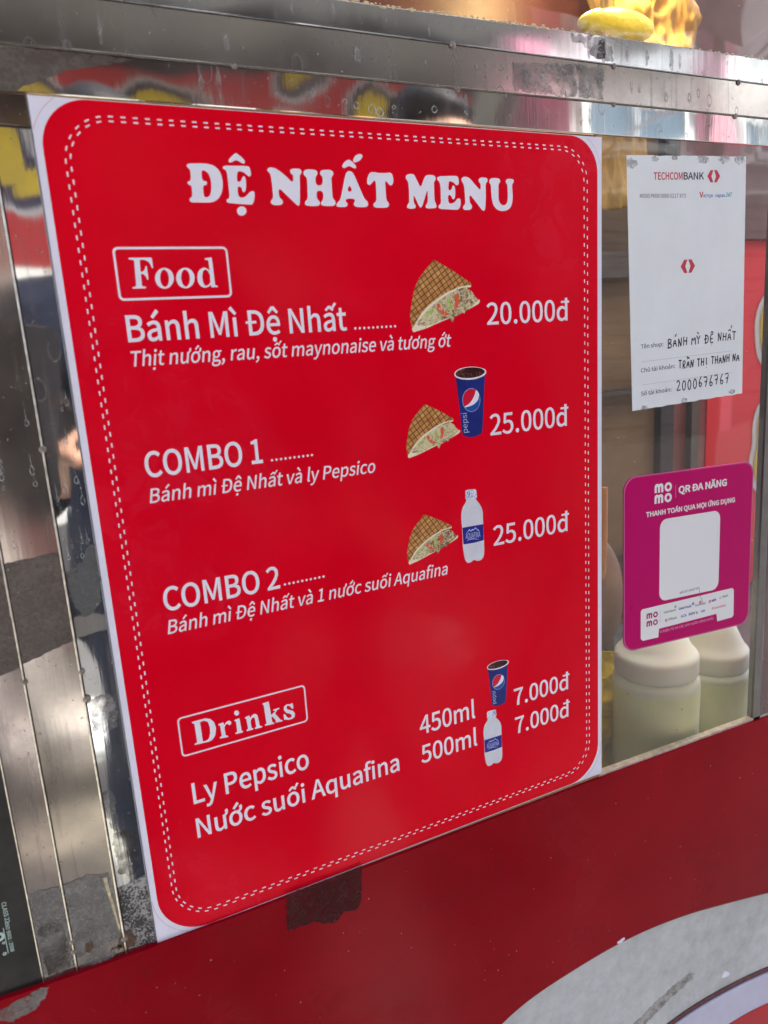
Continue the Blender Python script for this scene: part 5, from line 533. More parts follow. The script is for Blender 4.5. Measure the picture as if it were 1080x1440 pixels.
for (u, v, h, r) in [(-23.6, 214, -.3, 2.3), (-22.2, 372, -.3, 2.2), (-21.8, 393, -.3, 2.8), (-58.4, 370, -.1, 2.0), (-23.2, 593.6, -.3, 2.6), (-58.2, 579.4, -.1, 2.2), (-58.8, 588, -.1, 1.8), (302.8, -56.4, 1.2, 2.6), (462.5, -56, 1.2, 2.2), (613.9, -55.6, 1.2, 2.4), (130.9, -26.9, 1.0, 2.0), (305.7, -26.5, 1.0, 2.3), (462.6, -26.6, 1.0, 2.2), (610.8, -26.9, 1.0, 2.8), (-46, 40, -.2, 1.8)]:
    mb = MB(); c = W3(u, v, h); r *= .72
    n = 14
    for i, (rr, hh) in enumerate(((r * 1.5, -.1), (r * 1.25, .12), (r * .95, .2), (r * .8, .65), (r * .4, .95), (.01, 1.0))):
        for k in range(n):
            w = 2 * pi * k / n; mb.v.append(c + Vector((rr * K * cos(w), -hh * .001, rr * K * sin(w))))
    for i in range(5):
        for k in range(n): mb.f.append((i * n + k, i * n + (k + 1) % n, (i + 1) * n + (k + 1) % n, (i + 1) * n + k))
    mb.out('rivet', RIVET, cart, smooth=True)

# backing sheet behind the board and steel bars
MB().box(W3(-82, 606, -4.4), W3(446, -1, -3.2)).out('backing_sheet', BACK_STEEL, cart)
# glass panes (window right of the board, and the one above the rails)
def glass(name, rough=.0, film=.0):
    m, n, b = newmat(name); L = n.links; N = n.nodes.new
    n.nodes.remove(b)
    tr = N('ShaderNodeBsdfTransparent'); tr.inputs[0].default_value = (.97, .98, .97, 1)
    gl = N('ShaderNodeBsdfGlossy'); gl.inputs['Roughness'].default_value = rough; gl.inputs[0].default_value = (.9, .92, .95, 1)
    fr = N('ShaderNodeFresnel'); fr.inputs[0].default_value = 1.52
    tc = N('ShaderNodeTexCoord'); t = N('ShaderNodeTexNoise'); t.inputs['Scale'].default_value = 9; t.inputs['Detail'].default_value = 1; L.new(tc.outputs['Object'], t.inputs[0])
    bp = N('ShaderNodeBump'); bp.inputs['Distance'].default_value = .0006; L.new(t.outputs[0], bp.inputs['Height']); L.new(bp.outputs[0], gl.inputs['Normal'])
    mx = N('ShaderNodeMixShader'); L.new(fr.outputs[0], mx.inputs[0]); L.new(tr.outputs[0], mx.inputs[1]); L.new(gl.outputs[0], mx.inputs[2])
    # dust and smears: a thin diffuse film
    t2 = N('ShaderNodeTexNoise'); t2.inputs['Scale'].default_value = 26; t2.inputs['Detail'].default_value = 9; t2.inputs['Roughness'].default_value = .7; L.new(tc.outputs['Object'], t2.inputs[0])
    t3 = N('ShaderNodeTexVoronoi'); t3.inputs['Scale'].default_value = 210; L.new(tc.outputs['Object'], t3.inputs['Vector'])
    sc = N('ShaderNodeSeparateColor'); L.new(t3.outputs['Color'], sc.inputs[0])
    g = N('ShaderNodeMath'); g.operation = 'GREATER_THAN'; g.inputs[1].default_value = .93; L.new(sc.outputs[0], g.inputs[0])
    r = N('ShaderNodeMapRange'); r.inputs[1].default_value = .16; r.inputs[2].default_value = .06; r.inputs[4].default_value = .7; L.new(t3.outputs['Distance'], r.inputs[0])
    mu = N('ShaderNodeMath'); mu.operation = 'MULTIPLY'; L.new(g.outputs[0], mu.inputs[0]); L.new(r.outputs[0], mu.inputs[1])
    mr = N('ShaderNodeMapRange'); mr.inputs[1].default_value = .4; mr.inputs[2].default_value = .75; mr.inputs[3].default_value = film * .5; mr.inputs[4].default_value = film * 1.8; L.new(t2.outputs[0], mr.inputs[0])
    ad = N('ShaderNodeMath'); ad.operation = 'ADD'; ad.use_clamp = True; L.new(mu.outputs[0], ad.inputs[0]); L.new(mr.outputs[0], ad.inputs[1])
    di = N('ShaderNodeBsdfDiffuse'); di.inputs[0].default_value = (.55, .5, .42, 1)
    m2 = N('ShaderNodeMixShader'); L.new(ad.outputs[0], m2.inputs[0]); L.new(mx.outputs[0], m2.inputs[1]); L.new(di.outputs[0], m2.inputs[2])
    L.new(m2.outputs[0], n.nodes['Material Output'].inputs[0])
    return m
GLASS = glass('window_glass', 0, .014)
fill('window_pane', [[[(446, -3), (672, -3), (676, 618), (446, 618)]]], -.6, GLASS, cart)
fill('window_pane', [[[(-140, -330), (900, -330), (900, -70), (-140, -70)]]], -.9, GLASS, cart)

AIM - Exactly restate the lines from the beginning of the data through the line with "mb.out('rivet', RIVET, cart, smooth=True)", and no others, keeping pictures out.

OUTPUT -
Continue the Blender Python script for this scene: part 5, from line 533. More parts follow. The script is for Blender 4.5. Measure the picture as if it were 1080x1440 pixels.
for (u, v, h, r) in [(-23.6, 214, -.3, 2.3), (-22.2, 372, -.3, 2.2), (-21.8, 393, -.3, 2.8), (-58.4, 370, -.1, 2.0), (-23.2, 593.6, -.3, 2.6), (-58.2, 579.4, -.1, 2.2), (-58.8, 588, -.1, 1.8), (302.8, -56.4, 1.2, 2.6), (462.5, -56, 1.2, 2.2), (613.9, -55.6, 1.2, 2.4), (130.9, -26.9, 1.0, 2.0), (305.7, -26.5, 1.0, 2.3), (462.6, -26.6, 1.0, 2.2), (610.8, -26.9, 1.0, 2.8), (-46, 40, -.2, 1.8)]:
    mb = MB(); c = W3(u, v, h); r *= .72
    n = 14
    for i, (rr, hh) in enumerate(((r * 1.5, -.1), (r * 1.25, .12), (r * .95, .2), (r * .8, .65), (r * .4, .95), (.01, 1.0))):
        for k in range(n):
            w = 2 * pi * k / n; mb.v.append(c + Vector((rr * K * cos(w), -hh * .001, rr * K * sin(w))))
    for i in range(5):
        for k in range(n): mb.f.append((i * n + k, i * n + (k + 1) % n, (i + 1) * n + (k + 1) % n, (i + 1) * n + k))
    mb.out('rivet', RIVET, cart, smooth=True)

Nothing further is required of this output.